新潮社運営のオンライン教養講座「本の学校」で、編集者の森重良太氏の「600字からはじめる初めてのエッセイ講座」を受講した。そこで出てきた「序破急」という言葉に感銘を受けた。

序破急とは舞楽の3部構成を指す。序は曲の導入部分で無拍子、破は曲の中心部分でゆるやかな拍子、急は最終部で急速な拍子を表す。猿楽を大成したとされる世阿弥は著書「風姿花伝」の中で、序破急はすべての物事にあると説いている。

序破急をはじめとする三部構成は、演劇や映画の世界でも国内外問わず広く取り入れられている。有名な映画監督ジョージ・ルーカス制作の映画「スター・ウォーズ」も、アメリカの神話学者ジョーゼフ・キャンベルが提唱する「出立・離別」「通過儀礼」「帰還」の三部から成る英雄神話理論を用いて構成されて、大成功を収めた。

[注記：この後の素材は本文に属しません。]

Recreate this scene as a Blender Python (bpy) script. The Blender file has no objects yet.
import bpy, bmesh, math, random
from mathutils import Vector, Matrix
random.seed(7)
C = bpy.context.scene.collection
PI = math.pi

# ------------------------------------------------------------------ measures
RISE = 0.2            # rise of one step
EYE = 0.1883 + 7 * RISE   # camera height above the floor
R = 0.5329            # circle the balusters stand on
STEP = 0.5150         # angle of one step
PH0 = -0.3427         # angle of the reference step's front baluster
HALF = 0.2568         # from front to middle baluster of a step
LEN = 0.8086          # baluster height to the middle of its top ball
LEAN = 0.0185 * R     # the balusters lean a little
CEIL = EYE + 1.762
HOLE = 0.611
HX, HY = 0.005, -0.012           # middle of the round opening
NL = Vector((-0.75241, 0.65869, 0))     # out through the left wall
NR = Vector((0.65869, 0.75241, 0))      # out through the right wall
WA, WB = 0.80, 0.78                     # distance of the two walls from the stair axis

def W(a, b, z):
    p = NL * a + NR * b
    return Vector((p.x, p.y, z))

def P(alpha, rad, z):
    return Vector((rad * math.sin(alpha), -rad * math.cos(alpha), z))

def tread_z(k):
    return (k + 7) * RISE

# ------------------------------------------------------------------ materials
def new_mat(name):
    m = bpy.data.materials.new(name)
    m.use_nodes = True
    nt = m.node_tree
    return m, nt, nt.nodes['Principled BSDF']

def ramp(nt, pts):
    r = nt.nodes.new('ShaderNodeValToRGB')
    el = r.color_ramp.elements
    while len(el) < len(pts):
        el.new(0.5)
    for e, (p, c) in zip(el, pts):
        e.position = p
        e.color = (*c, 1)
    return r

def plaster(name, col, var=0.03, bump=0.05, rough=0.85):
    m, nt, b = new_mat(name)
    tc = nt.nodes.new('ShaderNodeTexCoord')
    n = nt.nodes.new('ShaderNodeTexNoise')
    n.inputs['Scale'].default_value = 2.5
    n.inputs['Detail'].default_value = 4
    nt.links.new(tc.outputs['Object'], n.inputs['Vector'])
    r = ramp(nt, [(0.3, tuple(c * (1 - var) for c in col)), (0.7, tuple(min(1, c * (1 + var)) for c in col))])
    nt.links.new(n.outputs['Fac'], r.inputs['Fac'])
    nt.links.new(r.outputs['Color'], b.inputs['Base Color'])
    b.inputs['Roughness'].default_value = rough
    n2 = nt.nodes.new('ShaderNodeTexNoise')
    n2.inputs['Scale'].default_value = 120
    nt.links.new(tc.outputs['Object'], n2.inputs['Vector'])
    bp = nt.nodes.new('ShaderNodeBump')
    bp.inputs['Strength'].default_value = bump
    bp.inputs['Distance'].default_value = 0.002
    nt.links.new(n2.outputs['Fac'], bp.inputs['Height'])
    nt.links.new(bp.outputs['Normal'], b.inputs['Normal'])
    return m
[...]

序破急を始めとする三部構成は、文学にもすでに用いられている。身近な昔話や文豪の残した文章にも用いられている。我々も常日頃から読んでいる。写実主義や自然主義が一時奨励された時期もあった。しかし、古くから継承されているこの序破急、三部構成で作られた芸能や文章が人間に取り入れられやすい理由も頷ける。

これからエッセイで、自分自身の考えを試しに書いていくことになる。今回学んだ序破急、三部構成に則って、「で、君は何を言いたいんだい?」と、エッセイの創始者とされるモンテーニュに問われても、胸を張って答えられる文章を書くようにしよう。